2022 M01 6
Baise-moi, c’est l’histoire de Nadine et Manu, deux femmes qui se rencontrent un soir sur un quai de gare, après avoir vécu des horreurs, et en avoir causé à leur tour. Elles se retrouvent dans leur goût pour « le sexe extrême, la drogue, la bière et la gachette » et décident de continuer leur route ensemble dans une cavale sanglante, entre orgies et tueries.
Virginie Despentes n’a que 23 ans quand elle écrit ce premier livre. Considérée comme l'une des grandes voix du féminisme contemporain, cette autrice française choque et déstabilise. Dans ce livre, elle aborde des sujets tabous : le sexe - écrit par une femme et raconté sous le prisme des femmes qui plus est - et le viol.
Elle en parle de manière crue et brutale, avec la volonté de montrer la réalité telle qu’elle est, sans avoir peur de déplaire ou de choquer. Elle met en lumière cette violence que les femmes vivent au quotidien. Une violence dont elle peut témoigner personnellement : à 17 ans, alors qu’elle rentrait d'un voyage à Londres avec une amie, Despentes est victime d’un viol. Avant d’en parler de manière autobiographique dans King Kong Théorie, elle raconte ce traumatisme à travers les yeux de Manu dans Baise-moi.
« Ma chatte, je peux pas empêcher les connards d'y rentrer et j'y ai rien laissé de précieux. »
Une adaptation au cinéma controversée
Virginie Despentes décide d’adapter ce roman au cinéma avec Coralie Trinh-Thi, six ans après la publication de son livre. Le film sort en juin 2000 dans 64 cinémas de France, en étant interdit aux moins de 16 ans avec avertissement. Il est très controversé et déclenche de vives polémiques.
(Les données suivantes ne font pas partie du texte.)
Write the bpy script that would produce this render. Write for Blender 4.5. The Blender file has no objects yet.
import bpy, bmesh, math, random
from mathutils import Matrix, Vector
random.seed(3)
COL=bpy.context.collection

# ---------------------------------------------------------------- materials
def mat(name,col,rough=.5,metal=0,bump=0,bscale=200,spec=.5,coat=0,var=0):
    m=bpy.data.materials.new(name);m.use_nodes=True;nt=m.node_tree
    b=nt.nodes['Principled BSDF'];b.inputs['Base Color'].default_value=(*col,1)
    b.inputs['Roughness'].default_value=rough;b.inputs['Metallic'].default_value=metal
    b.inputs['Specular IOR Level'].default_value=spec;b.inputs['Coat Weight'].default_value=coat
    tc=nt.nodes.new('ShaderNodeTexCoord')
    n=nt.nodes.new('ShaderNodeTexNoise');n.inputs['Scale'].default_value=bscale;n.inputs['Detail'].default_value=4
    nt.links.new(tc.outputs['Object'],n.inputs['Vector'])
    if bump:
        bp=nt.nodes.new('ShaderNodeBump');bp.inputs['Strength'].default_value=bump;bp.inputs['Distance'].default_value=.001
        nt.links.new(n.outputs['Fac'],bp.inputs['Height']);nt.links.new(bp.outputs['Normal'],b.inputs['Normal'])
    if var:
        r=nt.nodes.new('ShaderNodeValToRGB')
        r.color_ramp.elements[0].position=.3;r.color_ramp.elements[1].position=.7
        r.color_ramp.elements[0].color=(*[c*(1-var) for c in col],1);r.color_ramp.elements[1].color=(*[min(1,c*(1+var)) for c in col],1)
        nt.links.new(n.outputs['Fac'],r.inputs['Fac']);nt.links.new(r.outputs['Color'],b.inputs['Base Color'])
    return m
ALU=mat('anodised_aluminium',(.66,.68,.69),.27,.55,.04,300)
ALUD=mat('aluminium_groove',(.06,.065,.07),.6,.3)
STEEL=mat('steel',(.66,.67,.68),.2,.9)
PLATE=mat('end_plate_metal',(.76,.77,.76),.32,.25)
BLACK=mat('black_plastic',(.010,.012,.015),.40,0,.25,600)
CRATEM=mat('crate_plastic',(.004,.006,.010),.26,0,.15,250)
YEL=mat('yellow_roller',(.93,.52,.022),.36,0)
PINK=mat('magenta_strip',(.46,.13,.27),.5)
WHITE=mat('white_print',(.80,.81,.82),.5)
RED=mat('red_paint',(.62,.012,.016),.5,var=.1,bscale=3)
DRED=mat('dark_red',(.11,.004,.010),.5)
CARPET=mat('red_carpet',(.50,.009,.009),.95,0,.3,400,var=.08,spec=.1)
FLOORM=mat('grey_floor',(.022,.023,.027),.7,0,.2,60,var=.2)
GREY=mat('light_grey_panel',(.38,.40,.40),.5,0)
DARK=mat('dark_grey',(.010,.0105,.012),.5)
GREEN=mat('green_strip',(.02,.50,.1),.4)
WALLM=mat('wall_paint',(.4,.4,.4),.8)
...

En cause ? Son esthétisme transgressif qui emprunte les codes du porno : des scènes de sexe non-simulées, des gros plans de pénis en érection, les comédiennes principales qui viennent du X… Sans compter la violence constante en tâche de fond qui rythme la narration.
Et si Baise-moi choquait déjà à l’écrit, il entraîne une vague d’indignation une fois mis en images. Il est retiré des salles seulement deux jours après sa sortie - il aura tout de même comptabilisé « près de 50.000 entrées » comme nous le précise Christophe Triollet, juriste et écrivain, directeur de la collection Darkness, censure et cinéma chez Lettmotif.
« Plus tu baises, moins tu cogites et plus tu dors. »
“Promouvoir”, en croisade contre le sexe et la violence
À la tête de ce mouvement contestataire, l’association Promouvoir, fondée par André Bonnet en 1996, grande habituée des demandes de reclassification. Elle a plus récemment fait parler d’elle dans les affaires de La Vie d’Adèle ou Love pour ne citer qu’elles. Cette organisation se livre à des batailles contre le sexe et la violence au cinéma, et revendique faire « la promotion des valeurs judéo-chrétiennes, dans tous les domaines de la vie sociale ».
C’est elle qui obtient l’annulation du visa d’exploitation de Baise-moi, jugeant que « l’interdiction aux moins de 16 ans est insuffisante », l’accusant d’être un film X et estimant qu’il est « une atteinte à la dignité humaine » explique Christophe Triollet. De son côté, « le juge reconnaît que c’est un film artistique qui n’est pas un film porno, mais qui doit être interdit aux mineurs. Il est donc obligé de se ranger derrière la seule classification qui peut les protéger » ajoute le juriste.
Le problème c’est que depuis la réforme des classifications des œuvres cinématographiques de 1990, il n’existe plus d’interdiction aux moins de 18 ans simple, sans classification porno. Baise-moi se retrouve alors sans visa et interdit de diffusion - quelques salles continueront de le projeter en marque de soutien et de contestation, comme le MK2 Odéon.
Il lui faudra attendre plus d’un an pour être de nouveau diffusé dans les salles, grâce à un décret de juillet 2001 qui instaure « une interdiction aux mineurs sans inscription sur la liste des films à caractère pornographique » précise Christophe Triollet dans Censure & cinéma en France. Promouvoir tente une nouvelle fois de faire annuler ce visa, en vain.
En catégorisant ce film de "pornographique", le message artistique et engagé de Virginie Despentes et Coralie Trinh-Thi aurait été totalement nié; le résumant alors à de simples scènes de sexe à portée masturbatoire. À travers une esthétique et une écriture écartées du cinéma traditionnel, elles partagent leurs propres représentations des femmes et de leur sexualité, et dénoncent les violences qu'elles subissent.
Depuis ce premier livre, l’autrice ne cesse de transgresser et d’oser pour déconstruire les modèles et les valeurs du patriarcat, en mettant en lumière les conditions des femmes et en défendant leurs droits. Et sur ce point là, Despentes avait 20 ans d'avance sur l'époque.